Retype the opening lines of the data exactly, stopping after the line that contains "cam.location = (0, 0, CAMZ);". Skip every picture.

______________________________

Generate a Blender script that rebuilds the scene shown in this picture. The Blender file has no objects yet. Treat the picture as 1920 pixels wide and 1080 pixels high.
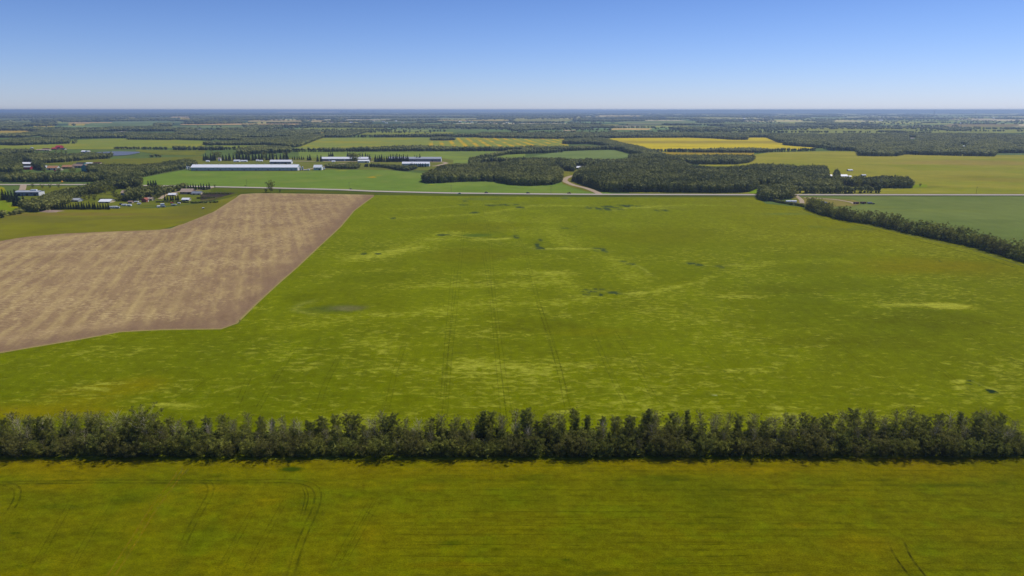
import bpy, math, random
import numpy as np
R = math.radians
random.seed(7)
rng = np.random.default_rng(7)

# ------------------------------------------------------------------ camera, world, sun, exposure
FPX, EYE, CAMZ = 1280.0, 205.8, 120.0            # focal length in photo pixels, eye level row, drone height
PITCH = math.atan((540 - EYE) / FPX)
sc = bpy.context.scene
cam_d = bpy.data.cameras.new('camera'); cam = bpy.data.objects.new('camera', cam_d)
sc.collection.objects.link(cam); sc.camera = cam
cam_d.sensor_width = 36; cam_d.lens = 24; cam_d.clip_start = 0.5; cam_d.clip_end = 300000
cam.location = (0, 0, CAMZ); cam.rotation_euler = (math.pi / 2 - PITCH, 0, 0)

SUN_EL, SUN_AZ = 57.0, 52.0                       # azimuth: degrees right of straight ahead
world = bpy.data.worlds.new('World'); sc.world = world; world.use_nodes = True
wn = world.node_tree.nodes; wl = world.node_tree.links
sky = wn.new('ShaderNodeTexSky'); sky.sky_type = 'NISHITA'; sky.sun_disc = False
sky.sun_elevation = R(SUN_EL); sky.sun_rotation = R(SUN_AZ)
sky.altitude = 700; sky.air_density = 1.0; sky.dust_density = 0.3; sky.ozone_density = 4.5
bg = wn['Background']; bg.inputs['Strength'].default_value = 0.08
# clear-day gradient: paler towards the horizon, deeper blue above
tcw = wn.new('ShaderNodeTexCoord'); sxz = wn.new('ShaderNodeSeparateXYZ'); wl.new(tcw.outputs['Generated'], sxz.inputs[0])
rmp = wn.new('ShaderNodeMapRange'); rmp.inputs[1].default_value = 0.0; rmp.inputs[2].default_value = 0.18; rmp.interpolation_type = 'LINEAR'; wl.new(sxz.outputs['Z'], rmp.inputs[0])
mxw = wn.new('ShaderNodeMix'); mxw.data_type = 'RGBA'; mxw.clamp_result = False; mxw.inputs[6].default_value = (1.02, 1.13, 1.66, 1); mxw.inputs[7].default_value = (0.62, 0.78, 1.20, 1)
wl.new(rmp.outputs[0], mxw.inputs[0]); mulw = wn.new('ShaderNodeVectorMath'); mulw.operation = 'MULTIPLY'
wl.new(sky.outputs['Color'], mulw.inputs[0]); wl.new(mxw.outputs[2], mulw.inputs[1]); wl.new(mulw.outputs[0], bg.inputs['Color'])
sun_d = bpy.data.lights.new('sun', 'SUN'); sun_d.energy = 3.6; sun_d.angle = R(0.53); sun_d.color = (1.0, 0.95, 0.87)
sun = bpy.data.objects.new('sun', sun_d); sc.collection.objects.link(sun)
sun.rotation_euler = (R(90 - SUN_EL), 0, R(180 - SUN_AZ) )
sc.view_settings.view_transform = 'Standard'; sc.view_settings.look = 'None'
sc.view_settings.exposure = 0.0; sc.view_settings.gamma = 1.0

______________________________

> Correct response:
Generate a Blender script that rebuilds the scene shown in this picture. The Blender file has no objects yet. Treat the picture as 1920 pixels wide and 1080 pixels high.
import bpy, math, random
import numpy as np
R = math.radians
random.seed(7)
rng = np.random.default_rng(7)

# ------------------------------------------------------------------ camera, world, sun, exposure
FPX, EYE, CAMZ = 1280.0, 205.8, 120.0            # focal length in photo pixels, eye level row, drone height
PITCH = math.atan((540 - EYE) / FPX)
sc = bpy.context.scene
cam_d = bpy.data.cameras.new('camera'); cam = bpy.data.objects.new('camera', cam_d)
sc.collection.objects.link(cam); sc.camera = cam
cam_d.sensor_width = 36; cam_d.lens = 24; cam_d.clip_start = 0.5; cam_d.clip_end = 300000
cam.location = (0, 0, CAMZ); cam.rotation_euler = (math.pi / 2 - PITCH, 0, 0)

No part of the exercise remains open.